Animal Rights activists believe we have won significant welfare reforms for animals by being non-compromising and sometimes outrageous. By using this approach we’ve brought issues to public attention and ended many of the worst abuses of animals. But it hasn’t convinced the majority of consumers to change their eating habits. They may have caught our dirty looks but they haven’t felt the opprobrium of anyone else. They haven’t felt the urge or the responsibility to change their daily habits. The collective conscience hasn’t been tweaked. And all the time the consumer continues to provide the Animal Industries with financial support, nothing will change. So much for me changing the world!! Why hasn’t it worked?
         
This is what I think has happened – many people have had a similar negative experience with an animal activist.
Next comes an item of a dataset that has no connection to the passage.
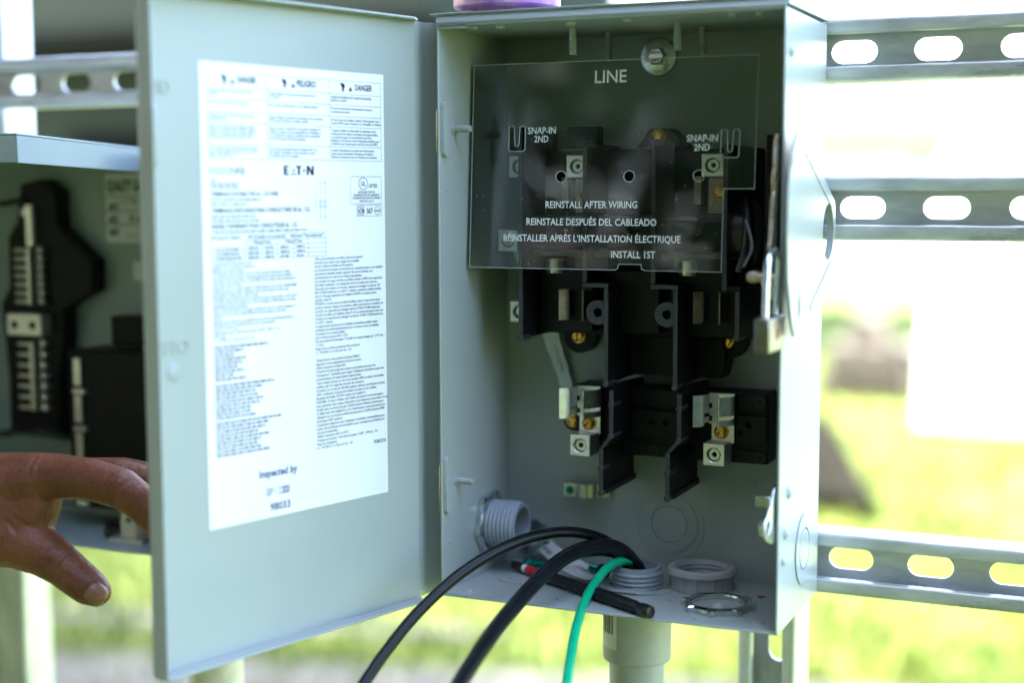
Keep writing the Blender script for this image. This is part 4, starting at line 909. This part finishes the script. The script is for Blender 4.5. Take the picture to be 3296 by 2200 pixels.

They’ve heard us talking passionately but found it hard to identify with us.  On an emotional level, people want to disagree with our arguments not just because they love their animal foods but because they can’t identify with the sort of person who can get that angry. One might want to listen to a passionate advocate but it’s like listening to great music on a radio which is picking up a lot of static interference. It’s an uncomfortable experience, it jars on the nerves, and you just want it to stop.
         
Over the past thirty odd years, since the birth of Animal Liberation, we’ve unfortunately built an aggro, ‘in-yer-face’ image. I speak for myself when I say that I’ve handed people a golden opportunity to dislike me and therefore dislike what I’m saying. I’ve lessened, not increased, my chances of being able to discuss important issues concerning animals. A low key, informative chat with me is unlikely. I’ve seemed like a person who is only interested in others agreeing with me. When I’m around there’s little chance to state your own opinion.
         
In the Animal Rights Movement there’s such a strong wish to convert that there’s not enough attention given to education. As a spokesperson-for-the-cause I look exactly like the wrong person for Animal Rights education, especially if my arguments are powerful. Perhaps I need to believe that the animals’ story would touch the hearts of people without my prodding. Perhaps I don’t have enough faith in ‘vegan’ being attractive, or Animal Rights being exciting enough. My message sounds hard and uncompromising. It’s off-putting. And as for the issues themselves, well, the consumer has enough to think about already, so they might consign ‘animal issues’ to the back burner or the too-hard-basket. And consign the likes of me to wherever it is they prefer me to be - out of sight and out of mind.